In concluding that the judgment of the Tax Court stood to be set aside, Ponnan JA held as follows at para [22]:

It is apparent when the evidence relating to all six categories [of trading stock] is considered, that the taxpayer’s approach essentially boiled down to this: because it held thousands of items of stock at year end, it was not feasible for it to individually value each item. For that reason, it applied its policy with reference to item descriptions. This evidence was accepted by the Tax Court in support of the proposition that the legislature could not have intended that a trader assess each individual item of closing stock in circumstances where they hold thousands of items of trading stock. But this was misplaced. SARS never contended that the taxpayer had to assess each individual item of stock. On the contrary, as SARS accepted, the practice of sampling in these situations is a well-recognised method of dealing with the challenges of high volume trading stock. But, that is not what the taxpayer did in this instance.


The taxpayer in this case raised similar arguments to the taxpayer in C:SARS v Volkswagen and it is interesting to note that the matter proceeded to the SCA notwithstanding that the matter was heard after the SCA handed down the judgment in C:SARS v Volkswagen. The SCA in C:SARS v Atlas Copco confirmed its findings as per the Volkswagen case and while the court’s findings do not require taxpayers to value each and every item individually, there needs to be a method to writing down its stock and a taxpayer should be able to substantiate this method sufficiently.
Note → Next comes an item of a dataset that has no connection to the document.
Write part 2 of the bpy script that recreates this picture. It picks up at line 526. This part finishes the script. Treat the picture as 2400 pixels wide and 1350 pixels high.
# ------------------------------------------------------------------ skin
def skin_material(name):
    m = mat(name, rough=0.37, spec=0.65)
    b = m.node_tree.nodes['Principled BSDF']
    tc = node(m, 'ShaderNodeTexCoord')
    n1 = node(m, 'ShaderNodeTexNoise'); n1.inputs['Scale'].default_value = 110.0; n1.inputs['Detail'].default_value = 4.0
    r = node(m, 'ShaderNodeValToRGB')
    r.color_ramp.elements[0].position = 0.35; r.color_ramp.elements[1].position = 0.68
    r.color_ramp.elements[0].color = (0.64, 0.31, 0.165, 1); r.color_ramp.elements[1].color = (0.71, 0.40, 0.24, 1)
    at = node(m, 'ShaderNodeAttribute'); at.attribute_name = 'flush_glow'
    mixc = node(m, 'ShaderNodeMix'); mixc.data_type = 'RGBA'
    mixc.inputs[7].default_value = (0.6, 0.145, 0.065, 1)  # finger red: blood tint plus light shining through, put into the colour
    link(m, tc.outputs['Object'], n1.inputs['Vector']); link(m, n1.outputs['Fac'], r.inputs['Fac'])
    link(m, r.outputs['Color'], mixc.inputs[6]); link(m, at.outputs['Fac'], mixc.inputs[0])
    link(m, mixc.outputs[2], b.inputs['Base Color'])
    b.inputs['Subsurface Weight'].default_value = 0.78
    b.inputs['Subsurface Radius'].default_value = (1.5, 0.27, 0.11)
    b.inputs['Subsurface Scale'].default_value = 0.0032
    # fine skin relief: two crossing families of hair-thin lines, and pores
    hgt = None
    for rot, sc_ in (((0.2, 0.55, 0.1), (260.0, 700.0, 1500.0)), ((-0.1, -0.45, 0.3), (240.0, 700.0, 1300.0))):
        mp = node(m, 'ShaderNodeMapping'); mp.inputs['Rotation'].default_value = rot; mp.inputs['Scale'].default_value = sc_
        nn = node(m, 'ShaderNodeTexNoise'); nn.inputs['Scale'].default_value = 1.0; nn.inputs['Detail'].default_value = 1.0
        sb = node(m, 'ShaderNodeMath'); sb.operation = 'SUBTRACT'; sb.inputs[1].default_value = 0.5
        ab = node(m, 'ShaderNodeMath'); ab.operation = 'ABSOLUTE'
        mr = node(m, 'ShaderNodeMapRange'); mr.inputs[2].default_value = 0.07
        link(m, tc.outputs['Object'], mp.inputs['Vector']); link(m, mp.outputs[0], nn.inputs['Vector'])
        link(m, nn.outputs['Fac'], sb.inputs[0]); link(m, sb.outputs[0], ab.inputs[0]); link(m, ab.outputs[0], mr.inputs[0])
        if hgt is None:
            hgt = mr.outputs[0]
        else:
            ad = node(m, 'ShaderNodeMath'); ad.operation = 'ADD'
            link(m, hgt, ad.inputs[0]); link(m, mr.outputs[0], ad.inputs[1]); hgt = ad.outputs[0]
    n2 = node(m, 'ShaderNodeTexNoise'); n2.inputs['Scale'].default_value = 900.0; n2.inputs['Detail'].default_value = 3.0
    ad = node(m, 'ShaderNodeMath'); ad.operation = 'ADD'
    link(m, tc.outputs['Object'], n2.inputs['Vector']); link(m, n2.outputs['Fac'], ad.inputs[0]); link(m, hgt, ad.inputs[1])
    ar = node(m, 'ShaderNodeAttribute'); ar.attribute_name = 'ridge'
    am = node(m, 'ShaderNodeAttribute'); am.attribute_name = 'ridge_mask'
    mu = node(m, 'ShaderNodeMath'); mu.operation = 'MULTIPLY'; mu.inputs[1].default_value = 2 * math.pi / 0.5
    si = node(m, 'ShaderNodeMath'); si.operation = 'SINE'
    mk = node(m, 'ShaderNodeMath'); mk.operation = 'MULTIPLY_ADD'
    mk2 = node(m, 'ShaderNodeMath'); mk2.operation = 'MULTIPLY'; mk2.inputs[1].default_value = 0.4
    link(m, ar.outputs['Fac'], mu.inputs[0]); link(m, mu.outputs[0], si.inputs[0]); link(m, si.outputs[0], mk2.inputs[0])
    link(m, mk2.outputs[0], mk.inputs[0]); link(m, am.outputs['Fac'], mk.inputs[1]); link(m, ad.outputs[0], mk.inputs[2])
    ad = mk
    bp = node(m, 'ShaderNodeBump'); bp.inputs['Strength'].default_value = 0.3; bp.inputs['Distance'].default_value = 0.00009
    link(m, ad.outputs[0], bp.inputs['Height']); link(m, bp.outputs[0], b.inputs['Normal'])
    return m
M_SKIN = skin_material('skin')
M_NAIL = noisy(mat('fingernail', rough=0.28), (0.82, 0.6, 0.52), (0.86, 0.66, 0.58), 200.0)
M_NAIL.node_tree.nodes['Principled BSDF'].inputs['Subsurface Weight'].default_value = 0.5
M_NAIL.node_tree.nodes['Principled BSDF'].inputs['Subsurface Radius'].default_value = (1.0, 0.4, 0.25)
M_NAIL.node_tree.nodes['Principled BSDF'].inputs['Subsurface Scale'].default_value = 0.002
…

This is in accordance with the guidance provided in Practice Note 36 and the general practical methods accepted by SARS in the past.

In respect of the initial proposed amendments to section 22 (which deviated from the above principles), the Minister of Finance tabled the revised draft Taxation Laws Amendment Bill, 2019 in Parliament on 30 October 2019. The proposed clause 24 reads as follows:

(1)  Section 22 of the Income Tax Act, 1962, is hereby amended by the addition in subsection (1) to paragraph (a) of the following proviso:

‘‘:Provided that for the purposes of this subsection—

(i)   the amount of trading stock must be taken into account in determining taxable income by including such amount in gross income; and

(ii)  in determining any diminution in the value of trading stock, no account must be taken of the fact that the value of some items of trading stock held and not disposed of by the taxpayer may exceed their cost price; and’’.

(2)  Subsection (1) comes into operation on 1 January 2020 and applies in respect of years of assessment commencing on or after that date.

The new revised proposed amendment is different to the initial proposed amendment and it will be interesting to consult the revised explanatory memorandum to be issued in due course in order to gauge the rationale for the new proposal.